For a 24 mile round trip you will need:

  • 41.66Wh/mi * 24mi = 1000Wh
Derating this to 80% (capacity degradation over the life of the battery) gives you a battery size of no less than

  • 1000Wh/0.80 = 1250 Wh
Again, repeated hard accelerations will eat into this.

So for a 52V pack (without adjusting for mean discharge voltage and partial charging to extend life), you are looking very roughly at about:

  • 1250Wh/52V = 24Ah
The exact nature of your trip and the speeds you attain can change all this, but these are '30,000ft view' figures based on what you provided - you can jiggle them if you have better information or changed design criteria...

Thoughts:
  • slow down - aero drag is the major contributor to drag and goes up by the square of the velocity (see Load Line in above plot). Even running part of your trip at lower speed will dramatically improve these steady-state 30mph estimates.
  • possibly consider charging at work
 
OP. Thanks for the post.. I just purchased a paratrooper pro and currently in the process of researching hub motors for this bike. I plan to use it mostly for recreational kickback type riding. Your spreadsheet came in pretty handy for me as I have looked at these kits as well. Just to add some information regarding the golden motor magic pie five, The latest version of the five has Bluetooth built into the controller and you can use your smart phone to display various real-time information. I have also read that the 30 mph out of the box experiences seem to be valid. This set up is also one of my choices. The only issue I have with it is weight as it is pretty heavy. I am now considering a geared hub motor but I am concerned about
Reliability of these types of designs. Great thread.. Keep us posted on your progress
 
In general, a 2016 geared motor only breaks if you jump it, and land with the motor on, or overload it, ( like you weigh 300 pounds) or you over watt it past 1500w. Rough terrain, little pops, fine as long as you just get off the throttle to land those pops. Harder to control how you land it though, with pas. Throttle only kit for off road, IMO.
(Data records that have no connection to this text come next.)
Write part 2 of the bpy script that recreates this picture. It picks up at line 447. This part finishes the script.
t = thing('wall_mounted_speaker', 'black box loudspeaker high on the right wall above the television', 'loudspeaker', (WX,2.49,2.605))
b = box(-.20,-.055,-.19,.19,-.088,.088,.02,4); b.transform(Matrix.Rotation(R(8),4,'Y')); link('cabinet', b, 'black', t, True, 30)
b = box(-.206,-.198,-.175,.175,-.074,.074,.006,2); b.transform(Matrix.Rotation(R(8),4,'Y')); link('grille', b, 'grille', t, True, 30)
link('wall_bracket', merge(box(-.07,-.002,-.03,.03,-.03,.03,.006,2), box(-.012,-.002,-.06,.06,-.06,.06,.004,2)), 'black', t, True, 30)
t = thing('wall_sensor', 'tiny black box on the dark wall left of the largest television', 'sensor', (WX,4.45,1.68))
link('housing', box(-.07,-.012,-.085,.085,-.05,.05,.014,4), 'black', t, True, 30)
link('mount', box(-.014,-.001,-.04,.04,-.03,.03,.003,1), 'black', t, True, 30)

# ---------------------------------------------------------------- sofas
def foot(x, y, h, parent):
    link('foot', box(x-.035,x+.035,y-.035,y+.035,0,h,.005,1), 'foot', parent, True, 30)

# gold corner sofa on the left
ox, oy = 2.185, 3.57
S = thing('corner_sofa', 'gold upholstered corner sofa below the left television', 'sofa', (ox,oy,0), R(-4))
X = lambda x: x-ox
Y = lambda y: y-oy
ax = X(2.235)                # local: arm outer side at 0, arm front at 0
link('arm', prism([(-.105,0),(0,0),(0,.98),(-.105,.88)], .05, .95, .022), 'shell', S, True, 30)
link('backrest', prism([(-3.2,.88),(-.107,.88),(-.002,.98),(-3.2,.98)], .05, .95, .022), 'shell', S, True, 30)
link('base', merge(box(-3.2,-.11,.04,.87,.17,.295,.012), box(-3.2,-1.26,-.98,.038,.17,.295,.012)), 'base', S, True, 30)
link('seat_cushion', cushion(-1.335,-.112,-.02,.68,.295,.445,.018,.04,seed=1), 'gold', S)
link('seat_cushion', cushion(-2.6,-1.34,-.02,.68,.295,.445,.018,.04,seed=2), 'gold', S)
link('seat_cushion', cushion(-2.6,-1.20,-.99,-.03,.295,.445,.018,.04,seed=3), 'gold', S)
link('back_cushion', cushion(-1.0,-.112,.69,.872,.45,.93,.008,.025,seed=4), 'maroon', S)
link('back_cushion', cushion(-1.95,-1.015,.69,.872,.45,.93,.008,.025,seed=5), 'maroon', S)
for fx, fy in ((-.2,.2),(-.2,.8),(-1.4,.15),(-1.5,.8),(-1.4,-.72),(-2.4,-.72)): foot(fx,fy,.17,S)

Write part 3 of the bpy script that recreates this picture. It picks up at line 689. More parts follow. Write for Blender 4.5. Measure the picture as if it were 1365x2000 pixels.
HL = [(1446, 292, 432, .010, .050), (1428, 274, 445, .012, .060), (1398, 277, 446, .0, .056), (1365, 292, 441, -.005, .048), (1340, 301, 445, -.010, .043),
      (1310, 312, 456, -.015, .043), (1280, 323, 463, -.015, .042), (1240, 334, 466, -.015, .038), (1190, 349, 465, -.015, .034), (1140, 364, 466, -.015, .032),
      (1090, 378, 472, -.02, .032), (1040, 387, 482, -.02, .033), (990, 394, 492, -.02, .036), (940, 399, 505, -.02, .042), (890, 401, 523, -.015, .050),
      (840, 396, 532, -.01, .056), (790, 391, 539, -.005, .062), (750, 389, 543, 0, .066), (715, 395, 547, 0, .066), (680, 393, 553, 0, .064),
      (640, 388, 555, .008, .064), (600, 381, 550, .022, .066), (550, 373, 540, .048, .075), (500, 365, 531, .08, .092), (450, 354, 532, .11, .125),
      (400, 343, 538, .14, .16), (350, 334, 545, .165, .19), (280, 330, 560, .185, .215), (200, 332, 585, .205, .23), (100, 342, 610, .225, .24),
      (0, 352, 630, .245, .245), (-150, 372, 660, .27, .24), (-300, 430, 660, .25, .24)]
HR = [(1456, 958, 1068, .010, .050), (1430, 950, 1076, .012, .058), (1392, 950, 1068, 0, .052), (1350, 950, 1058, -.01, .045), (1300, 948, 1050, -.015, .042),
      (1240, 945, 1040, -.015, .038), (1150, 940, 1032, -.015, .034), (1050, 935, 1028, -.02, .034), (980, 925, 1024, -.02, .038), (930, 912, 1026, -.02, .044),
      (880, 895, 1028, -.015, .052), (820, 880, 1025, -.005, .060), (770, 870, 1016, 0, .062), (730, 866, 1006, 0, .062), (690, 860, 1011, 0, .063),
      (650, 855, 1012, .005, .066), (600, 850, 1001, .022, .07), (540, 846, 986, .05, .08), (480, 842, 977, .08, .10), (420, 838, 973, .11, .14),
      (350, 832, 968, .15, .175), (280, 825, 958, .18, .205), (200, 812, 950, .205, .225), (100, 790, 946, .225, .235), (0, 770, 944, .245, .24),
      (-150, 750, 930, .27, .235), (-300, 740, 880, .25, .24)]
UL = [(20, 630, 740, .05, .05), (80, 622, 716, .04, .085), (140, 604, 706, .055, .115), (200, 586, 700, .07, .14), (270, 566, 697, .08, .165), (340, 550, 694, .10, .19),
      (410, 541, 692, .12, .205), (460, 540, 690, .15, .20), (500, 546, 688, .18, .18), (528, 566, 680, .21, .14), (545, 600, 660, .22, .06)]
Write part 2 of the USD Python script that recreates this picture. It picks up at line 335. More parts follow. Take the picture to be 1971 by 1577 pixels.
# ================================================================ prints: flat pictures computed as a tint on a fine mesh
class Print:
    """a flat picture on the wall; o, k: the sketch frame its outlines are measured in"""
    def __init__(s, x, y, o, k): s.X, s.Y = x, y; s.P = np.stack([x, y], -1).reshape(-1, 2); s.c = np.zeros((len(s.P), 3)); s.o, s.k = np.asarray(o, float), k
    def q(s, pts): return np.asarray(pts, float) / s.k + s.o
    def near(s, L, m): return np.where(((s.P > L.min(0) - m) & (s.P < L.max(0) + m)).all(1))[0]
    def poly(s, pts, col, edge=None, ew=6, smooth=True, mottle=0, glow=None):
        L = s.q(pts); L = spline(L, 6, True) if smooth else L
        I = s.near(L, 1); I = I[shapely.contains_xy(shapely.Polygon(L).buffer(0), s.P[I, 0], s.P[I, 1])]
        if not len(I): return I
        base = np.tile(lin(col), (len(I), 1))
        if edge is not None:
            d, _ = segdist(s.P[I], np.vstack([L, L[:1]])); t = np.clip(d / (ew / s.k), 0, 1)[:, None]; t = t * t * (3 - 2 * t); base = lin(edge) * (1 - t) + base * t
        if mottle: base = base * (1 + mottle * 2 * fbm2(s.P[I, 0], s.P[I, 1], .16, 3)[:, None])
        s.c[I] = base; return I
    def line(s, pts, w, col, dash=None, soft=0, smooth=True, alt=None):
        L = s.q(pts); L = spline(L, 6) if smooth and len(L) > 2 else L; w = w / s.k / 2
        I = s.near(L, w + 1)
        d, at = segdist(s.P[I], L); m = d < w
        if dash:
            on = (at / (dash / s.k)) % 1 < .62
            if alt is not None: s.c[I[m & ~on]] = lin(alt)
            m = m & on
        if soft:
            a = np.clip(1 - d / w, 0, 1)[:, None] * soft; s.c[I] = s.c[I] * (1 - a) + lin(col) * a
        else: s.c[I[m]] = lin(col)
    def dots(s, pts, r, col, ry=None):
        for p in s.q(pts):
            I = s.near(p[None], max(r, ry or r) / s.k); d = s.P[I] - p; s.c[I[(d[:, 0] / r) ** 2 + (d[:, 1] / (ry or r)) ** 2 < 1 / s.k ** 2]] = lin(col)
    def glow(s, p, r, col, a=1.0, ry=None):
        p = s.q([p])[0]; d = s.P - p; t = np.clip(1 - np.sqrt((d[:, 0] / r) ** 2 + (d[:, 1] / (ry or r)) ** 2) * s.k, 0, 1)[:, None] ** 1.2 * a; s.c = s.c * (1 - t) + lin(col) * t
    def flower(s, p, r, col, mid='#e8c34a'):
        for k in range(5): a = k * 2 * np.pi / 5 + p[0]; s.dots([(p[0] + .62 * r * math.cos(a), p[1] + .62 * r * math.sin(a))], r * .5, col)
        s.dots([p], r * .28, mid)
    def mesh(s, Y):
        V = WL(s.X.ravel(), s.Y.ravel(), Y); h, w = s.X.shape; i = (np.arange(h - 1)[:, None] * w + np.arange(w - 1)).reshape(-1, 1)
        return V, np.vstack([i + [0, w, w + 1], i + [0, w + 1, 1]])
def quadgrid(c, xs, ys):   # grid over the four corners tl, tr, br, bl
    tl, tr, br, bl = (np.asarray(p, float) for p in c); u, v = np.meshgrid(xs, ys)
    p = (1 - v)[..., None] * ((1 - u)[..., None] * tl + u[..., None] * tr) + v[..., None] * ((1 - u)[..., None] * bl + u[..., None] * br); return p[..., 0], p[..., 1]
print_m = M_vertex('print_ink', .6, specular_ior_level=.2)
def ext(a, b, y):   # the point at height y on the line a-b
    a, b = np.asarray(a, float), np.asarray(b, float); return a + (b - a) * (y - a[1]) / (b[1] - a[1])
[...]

A geared rear motor works well for off road riding like you describe. It has great torque, but still a pretty light rear wheel compared to monster 3000w dd motors. Good for riding using the motor to help, vs a dirt ride that is really just a motorcycle type ride.

A stock 48v geared motor kit should do what you want fine. Riding real hard off road, I tend to get one mile from one ah of 48v. You can double that with pedaling though, if you are not a tired old fart like me.